Leader: Anxious players, risky bets

The UK and Australia are taking different approaches to a similar problem - and both face bleak futures if they fail

七月 21, 2011

At opposite ends of the world, two nations grapple with a common dilemma: how to continue to invest in higher education as a driver of growth while their own importance in the global economy dwindles.

The problem facing both Australia, analysed in our cover story, and the UK is that any government prepared to refuse support for teaching and invest public money in research alone could find that quality or participation, if not both, suffers as a result, harming the country's reputation abroad. Such a situation would lead to a downward spiral in which the future supply of skilled workers who could generate economic growth is choked off. Potential students abroad, seeing an academy in decline, would also spurn the country.

In Australia, they hope that a demand-driven places system to be introduced in 2012 will swell domestic numbers and thus counter the recent fall in overseas students caused partly by government visa policies (Damian Green take note), a strong Australian dollar and a spate of race attacks. What is not known is whether the government will fund this expansion long term (that has been left to a review). If it does not, quality will suffer in a country whose staff-to-student ratios already cause it reputational problems, and the bleak scenario painted above could come to pass.

In the UK, the government's supply-side reforms, however tarted up, are about funding higher education on the cheap.

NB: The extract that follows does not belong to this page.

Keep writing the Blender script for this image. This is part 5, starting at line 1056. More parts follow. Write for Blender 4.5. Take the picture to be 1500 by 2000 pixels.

The result is that they will drive down quality at every university bar the very elite. Most students will have less choice, not more. Those who do not get AAB grades at A level (mostly state school pupils) will have to scramble to snap up places; if they lose out, they will have to turn to further education colleges, private providers or universities that may have sacrificed quality to price their courses below the £7,500 mark.

Unfortunately, the problems do not end there. Universities, as expected, are quietly raising postgraduate fees in preparation for 2012-13, when undergraduate tuition fees will go up. Average home/European Union postgraduate fees for taught master's courses have climbed 24 per cent (from £4,989 last year to £6,184 this year). For overseas students in classroom-based postgraduate subjects, the rise is 10 per cent (from £10,337 to £11,346). At the same time, the Higher Education Funding Council for England's T-funding consultation is suggesting that a smaller postgraduate teaching grant should support priority courses only.

This gives rise to worries that a UK student wanting to take a taught postgraduate course, now requisite for many professions, will have to shoulder not only the larger debts from her undergraduate course, but also higher postgraduate fees because of pressure from undergraduate price rises and lost teaching grant. Support for these students is yet to be resolved.

All in all, this adds up to some formidable disincentives for UK students to pursue postgraduate study. It could mean fewer homegrown academics and a looming crisis for academia. As Bahram Bekhradnia, director of the Higher Education Policy Institute, points out: "The health of the sector - but also of the economy and society in general - depends on the health of postgraduate education." The coalition has pledged to keep a close eye on the situation, but the issue must not be ducked. Dealing with it is vital if the UK wishes to remain a serious player on the global stage.